VENGEANCE: The Last Stands of Custer, Crazy Horse, and Sitting Bull
TOM CLAVIN
St. Martin's Press (non-affiliate Bookshop.org link)
$16.99 ebook, available now
Rating: 4* of five
The Publisher Says: A dramatic new look at Custer's last stand in time for the 150th anniversary of the Battle of the Little Big Horn, by the #1 New York Times bestselling coauthor of The Heart of Everything That Is.
On June 25–26, 1876, the Battle of the Little Bighorn, commonly referred to as Custer's Last Stand, was fought between combined forces of the Lakota Sioux, Northern Cheyenne, and Arapaho tribes and the 7th Cavalry Regiment of the United States Army. Along the Little Bighorn River in Montana Territory, the battle resulted in the devastating defeat of U.S. forces and was the most significant action of the Great Sioux War of 1876.
Now, for the 150th anniversary of this famous engagement, #1 New York Times bestseller and coauthor of the biography of Sioux warrior Red Cloud, The Heart of Everything That Is, Tom Clavin takes a fresh look at Custer's Last Stand.
This dramatic look at the Little Bighorn battle has to not only include the Native American point of view―with two dynamic Native figures, Sitting Bull and Crazy Horse, on prominent display―but also the impact it had on the Plains Indians. It turned out to be their last stand too because a vengeful nation quashed any remaining resistance, with a conclusive massacre at Wounded Knee in 1890, almost simultaneous with the murder of Sitting Bull.
In addition, Custer’s character by June 1876 is at the heart of this world-famous disaster. For all his celebrated bravery, especially at Gettysburg 13 years earlier, Custer became a devout media hound, desperate to gain fame. Even, some say, his own demise was a misguided attempt at grabbing national headlines: He envisioned a massacre – just not his own. As both the camera and the tabloid came of age, George Armstrong Custer became America’s first bona fide celebrity.
Vengeance is a thrilling read, filled with action, legendary characters, and poignance for the impact this had on Native Americans and the shape of the American West.
I RECEIVED A DRC FROM THE PUBLISHER VIA NETGALLEY. THANK YOU.
My Review: I wondered what the hell there could be left to say about this military engagement that could illuminate the events in a light, through a lens and filter, that could deepen the focus and increase the contrast. "Hold my beer" said Author Clavin.
I know there are full biographies of all the men at the center of the story being told, excellent ones that delve into psychology, racism, nationalistic myth-making and resistance to it. The short chapters and broad focus of this historical analysis of causes and effects can't offer that depth or completeness. It can, and does, offer more accessible takes on the dramatis personae and thus that much more context for the pyrrhic victory won at the Little Bighorn River.

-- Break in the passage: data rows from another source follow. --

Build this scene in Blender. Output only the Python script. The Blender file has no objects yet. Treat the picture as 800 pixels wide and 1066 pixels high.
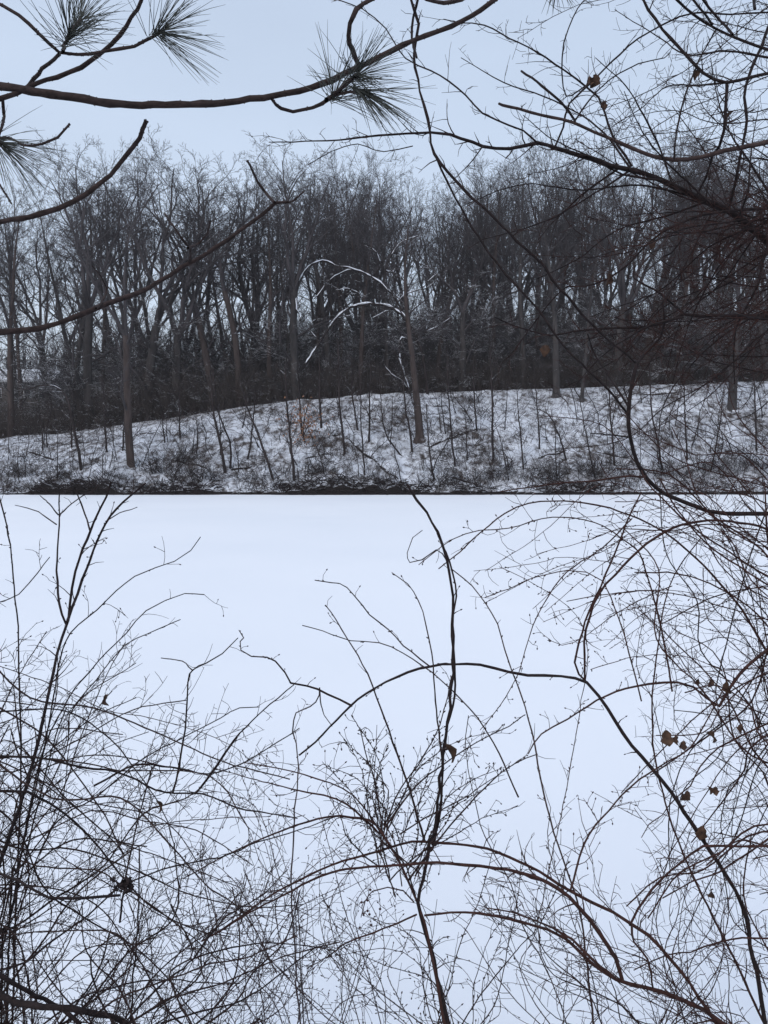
import bpy, math, random
import numpy as np
from mathutils import Vector, Matrix

# ------------------------------------------------------------------ camera, sky, sun, exposure
W_PX, H_PX, F_PX = 800.0, 1066.0, 900.0
CAM_Z = 3.8
PITCH = math.atan(69.0 / 900.0)          # looking slightly down: the horizon sits at row 464
scene = bpy.context.scene
C = scene.collection
cam_d = bpy.data.cameras.new("camera")
cam = bpy.data.objects.new("camera", cam_d)
C.objects.link(cam)
cam_d.sensor_fit = 'VERTICAL'
cam_d.sensor_height = 36.0
cam_d.lens = 36.0 * F_PX / H_PX
cam_d.clip_start = 0.05
cam_d.clip_end = 3000.0
cam.location = (0, 0, CAM_Z)
cam.rotation_euler = (math.radians(90) - PITCH, 0, 0)
scene.camera = cam

SUN_EL, SUN_AZ = math.radians(48), math.radians(200)
world = bpy.data.worlds.new("World")
scene.world = world
world.use_nodes = True
wn, wl = world.node_tree.nodes, world.node_tree.links
wn.clear()
out = wn.new('ShaderNodeOutputWorld')
add = wn.new('ShaderNodeAddShader')
bg_sky = wn.new('ShaderNodeBackground')
sky = wn.new('ShaderNodeTexSky')
sky.sky_type = 'NISHITA'
sky.sun_disc = False
sky.sun_elevation = SUN_EL
sky.sun_rotation = SUN_AZ
sky.dust_density = 4.0
sky.air_density = 1.0
bg_sky.inputs['Strength'].default_value = 0.05
wl.new(sky.outputs[0], bg_sky.inputs['Color'])
# the overcast cloud deck: pale blue grey, soft uneven cloud, brighter overhead
bg_cl = wn.new('ShaderNodeBackground')
tc = wn.new('ShaderNodeTexCoord')
sep = wn.new('ShaderNodeSeparateXYZ')
wl.new(tc.outputs['Generated'], sep.inputs[0])
ramp = wn.new('ShaderNodeValToRGB')
e = ramp.color_ramp.elements
e[0].position = 0.0
e[0].color = (0.56, 0.625, 0.725, 1)
e[1].position = 1.0
e[1].color = (0.68, 0.79, 0.98, 1)
m = ramp.color_ramp.elements.new(0.42)
m.color = (0.51, 0.59, 0.71, 1)
m = ramp.color_ramp.elements.new(0.60)
m.color = (0.53, 0.62, 0.78, 1)
wl.new(sep.outputs['Z'], ramp.inputs[0])
mp = wn.new('ShaderNodeMapping')
mp.inputs['Scale'].default_value = (1.0, 1.0, 3.2)
wl.new(tc.outputs['Generated'], mp.inputs[0])
cn = wn.new('ShaderNodeTexNoise')
cn.inputs['Scale'].default_value = 1.6
cn.inputs['Detail'].default_value = 3.0
wl.new(mp.outputs[0], cn.inputs['Vector'])
cr = wn.new('ShaderNodeMapRange')
cr.inputs['From Min'].default_value = 0.25
cr.inputs['From Max'].default_value = 0.75
cr.inputs['To Min'].default_value = 0.90
cr.inputs['To Max'].default_value = 1.08
wl.new(cn.outputs['Fac'], cr.inputs['Value'])
vm = wn.new('ShaderNodeVectorMath')
vm.operation = 'SCALE'
wl.new(ramp.outputs[0], vm.inputs[0])
wl.new(cr.outputs[0], vm.inputs['Scale'])
wl.new(vm.outputs[0], bg_cl.inputs['Color'])
bg_cl.inputs['Strength'].default_value = 1.0
wl.new(bg_sky.outputs[0], add.inputs[0])
wl.new(bg_cl.outputs[0], add.inputs[1])
wl.new(add.outputs[0], out.inputs['Surface'])

sun_d = bpy.data.lights.new("sun", 'SUN')
sun_d.energy = 0.5
sun_d.angle = math.radians(25)
sun_d.color = (1.0, 0.97, 0.93)
sun = bpy.data.objects.new("sun", sun_d)
C.objects.link(sun)
sd = Vector((math.sin(SUN_AZ) * math.cos(SUN_EL), math.cos(SUN_AZ) * math.cos(SUN_EL), math.sin(SUN_EL)))
sun.rotation_euler = sd.to_track_quat('Z', 'Y').to_euler()

vs = scene.view_settings
vs.view_transform = 'Standard'
vs.look = 'None'
vs.exposure = 0.0
vs.gamma = 1.0
vs.use_curve_mapping = False

# ------------------------------------------------------------------ helpers
rng = np.random.default_rng(11)
CP, SP = math.cos(PITCH), math.sin(PITCH)


def at(x, y, d):
    """a point d metres in front of the lens, seen at photo pixel x, y"""
    u = (x - W_PX / 2) / F_PX * d
    v = (H_PX / 2 - y) / F_PX * d
    return np.array([u, d * CP + v * SP, CAM_Z - d * SP + v * CP])


def lin(xs, ys):
    xs, ys = np.array(xs, float), np.array(ys, float)
    return lambda x: np.interp(x, xs, ys)


def _hash(ix, iy, s):
    n = (ix * 374761393 + iy * 668265263 + s * 974711) & 0x7fffffff
    n = (n ^ (n >> 13)) * 1274126177 & 0x7fffffff
    return ((n ^ (n >> 16)) & 0xffff) / 65535.0


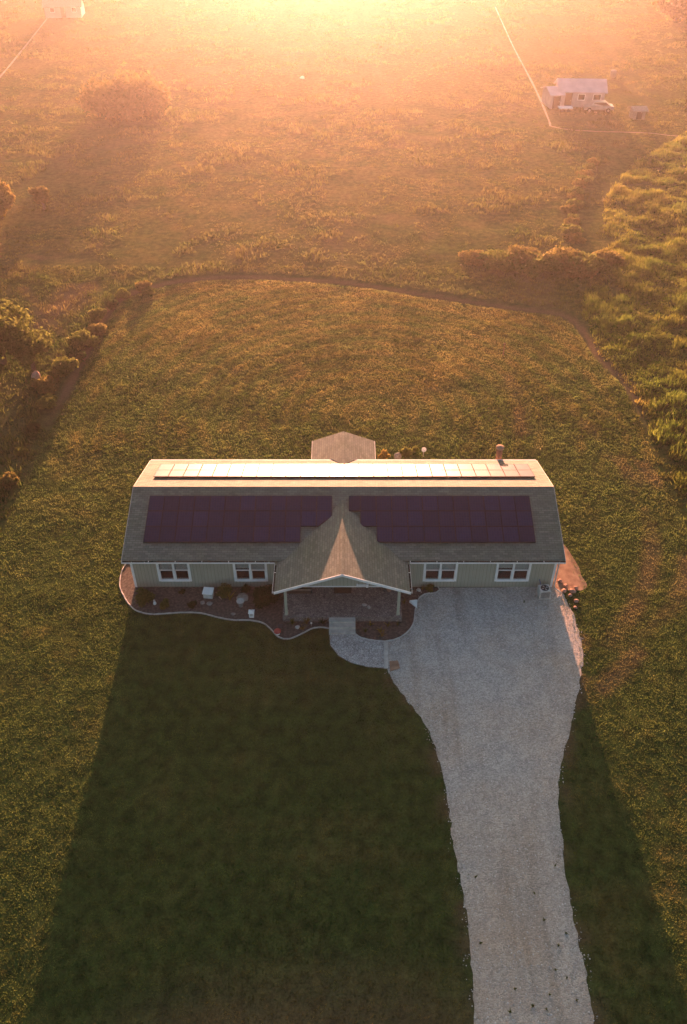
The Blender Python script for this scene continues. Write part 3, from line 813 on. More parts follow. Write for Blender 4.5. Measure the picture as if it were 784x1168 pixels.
# ------------------------------------------------------------------ solar arrays
def solar(name_label, rows, front, org):
    """rows: list of (v0, v1, [x edges...], cut) ; y measured along plan"""
    arr = empty("solar_array", org, name_label, "solar array", "solar arrays on the house roof")
    off = .145; t = .04; g = .004
    rails = MB()
    for (y0, y1, xs, cut) in rows:
        for k in range(len(xs) - 1):
            a, b = xs[k] + g, xs[k + 1] - g
            pts = [(a, y0 + g), (b, y0 + g), (b, y1 - g), (a, y1 - g)]
            if cut and k == len(xs) - 2: pts = [(a, y0 + g), (a + .08, y0 + g), (b, y0 + .62), (b, y1 - g), (a, y1 - g)]
            dz = random.uniform(-.004, .004)
            P = [(x, y, mz(y) + off + dz) for x, y in pts]
            p = MB().slab(P, t).build("solar_panel", M['frame'], arr, org)
            cxm = sum(q[0] for q in pts) / len(pts); cym = sum(q[1] for q in pts) / len(pts)
            ins = [(cxm + (x - cxm) * .94, cym + (y - cym) * .94) for x, y in pts]
            MB()._add([(x, y, mz(y) + off + .003 + dz) for x, y in ins], [tuple(range(len(ins)))]).build("panel_glass", M['panel'], p, org)
        for yy in (y0 + .25, y1 - .25):
            x0, x1 = xs[0] + .02, xs[-1] - (.7 if cut else .02)
            z = mz(yy); rails.box(x0, x1, yy - .02, yy + .02, z + .03, z + .095)
    rails.build("mounting_rail", M['frame'], arr, org)
    return arr
def edges(x0, x1, n): return [x0 + (x1 - x0) * i / n for i in range(n + 1)]
y0, y3 = 34.97, 37.98; ys = [y0 + (y3 - y0) * k / 3 for k in range(4)]
LE = edges(-11.36, -.67, 12)
solar("dark solar array left of the porch gable on the shaded front roof slope",
      [(ys[0], ys[1], LE[:11], False), (ys[1], ys[2], LE, True), (ys[2], ys[3], LE, False)], True, (-6, 36.5, 3.2))
RE = edges(1.90, 10.90, 10)
solar("dark solar array with stepped corner right of the porch gable on the shaded front slope",
      [(ys[0], ys[1], RE, False), (ys[1], ys[2], [.97] + RE, False), (ys[2], ys[3], [.31, .97] + RE, False)], True, (6, 36.5, 3.2))
BE = edges(-11.56, 11.66, 26)
solar("long sunlit solar array glaring along the back roof slope behind the ridge",
      [(40.1, 41.19, BE, False), (41.19, 42.28, BE, False)], False, (0, 41.2, 3.1))

# ------------------------------------------------------------------ foliage builders
def leaves(centres, radii, n, size, seed, squash=1.0, shell=.55):
    """n small leaf quads spread through several lobes; returns V, F, vary"""
    rn = np.random.default_rng(seed)
    C = np.array(centres, float); Rr = np.array(radii, float)
    w = Rr ** 2; idx = rn.choice(len(C), n, p=w / w.sum())
    d = rn.normal(size=(n, 3)); d /= np.linalg.norm(d, axis=1)[:, None]
    rad = Rr[idx] * (shell + (1 - shell) * rn.random(n) ** .6) * (0.86 + .28 * rn.random(n))
    # ragged outline: radius modulated by direction
    rad *= 1 + .38 * np.sin(5 * d[:, 0] + seed) * np.sin(4 * d[:, 1] + 2 * seed) * np.sin(5 * d[:, 2])
    P = C[idx] + d * rad[:, None] * np.array([1, 1, squash])
    P[:, 2] = np.maximum(P[:, 2], .02)
    nrm = d * .6 + rn.normal(size=(n, 3)) * .6; nrm /= np.linalg.norm(nrm, axis=1)[:, None]
    up = rn.normal(size=(n, 3)); u = np.cross(nrm, up); u /= np.linalg.norm(u, axis=1)[:, None]; v = np.cross(nrm, u)
    s = size * (.5 + rn.random(n)); s = s[:, None]
    V = np.stack([P - u * s * .5, P + v * s * .9 + u * 0, P + u * s * .5, P - v * s * .9], 1).reshape(-1, 3)
    F = np.arange(4 * n).reshape(n, 4)
    clump = vnoise(P[:, 0] * 3 + 40 * P[:, 2], P[:, 1] * 3 + 13 * P[:, 2], .9, seed)
    return V, F, np.repeat(np.clip(.5 * rn.random(n) + .6 * clump, 0, 1), 4)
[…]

It's not a story where breaking news is likely to occur...the souces cited in the notes tell you we're not hot on the trail of some newly discovered textual evidence breaking open some of the enduring mysteries of Custer's uncharacteristically stupid actions. It's not that book; it's very much a useful primer, broadening its intended white, history-buff audience's awareness of how the battle looked from its different combatants' eyes. I enjoyed the quick-hit chapters because I'm only very slightly interested in the battle bits, more in the people bits. The carnage is not stinted herein. But we're not *immersed* in it because no piece of the story as retold here lasts long enough to make the reader feel he's going to need to scrub blood off his footgear after the read.
It's a popularization of more scholarly, and a contextualization of more white-triumphalist, works that have come before it. As I do not care to subject myself to the dizzying heights/depths od historiographic work done on Manifest Destiny and its concomitant Native American genocide, it's a work that suited my reading needs.